Hera rassemblera également des données scientifiques cruciales sur l’ensemble des astéroïdes en étudiant avec soin les propriétés extérieures et intérieures des deux corps du système. Le satellite hébergera également deux satellites « Cubesat6 » qui seront déployés près de Didymos pour effectuer, pour la première fois, des mesures multipoints dans une configuration « mère-fille ». Un nouveau lien inter-satellite sera utilisé pour établir un réseau de communication flexible prenant en charge les opérations de proximité dans des conditions de très faible gravité, une étape cruciale pour les futures activités d’exploration autour de petits corps.

En 2018, Hera, une nouvelle optimisation de la mission « Asteroid Impact » précédemment proposée par l’ESA, était en phase B1 de développement, en vue de la préparation du Conseil des ministres de l’Agence au niveau européen à la fin de 2019.
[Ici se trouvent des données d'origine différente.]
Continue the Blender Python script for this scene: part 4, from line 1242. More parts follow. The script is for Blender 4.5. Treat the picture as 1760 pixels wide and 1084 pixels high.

Traduction : Olivier Sabbagh

 

 

Complément d’information pour bien comprendre le processus de la formation des astéroïdes binaires :

Formation des astéroïdes binaires : une explication lumineuse
Futura Sciences – Publié le 07/10/2017 – Laurent Sacco

Parmi les géocroiseurs, comme dans la Ceinture principale entre Mars et Jupiter, 15 % des astéroïdes sont composés de deux corps en gravitation l’un autour de l’autre. Selon une série de simulations numériques effectuées par des chercheurs de l’Observatoire de la Côte d’Azur et de l’université de Maryland, ces couples se formeraient à cause d’un effet lié à la lumière du Soleil : l’effet Yorp. C’est peut-être de cette façon aussi qu’est née la comète binaire 288P qui vient de défrayer la chronique en cette fin septembre 2017.

 

Autre article publié le 16/07/2008 :

Le 28 août 1993, la sonde Galileo découvrit que 243 Ida, un astéroïde de la Ceinture principale de 56 km de long, observé une premier fois par l’astronome autrichien Johann Palisa le 29 septembre 1884, possédait une petite lune, nommée S/1993 (243) 1 Dactyl (voir la figure 3). Ce compagnon ne mesure que 1,4 km de diamètre. Ce premier cas d’astéroïdes binaire fut suivi de bien d’autres et, à chaque fois, la taille de l’un des membres de la binaire est largement plus importante que celle de l’autre.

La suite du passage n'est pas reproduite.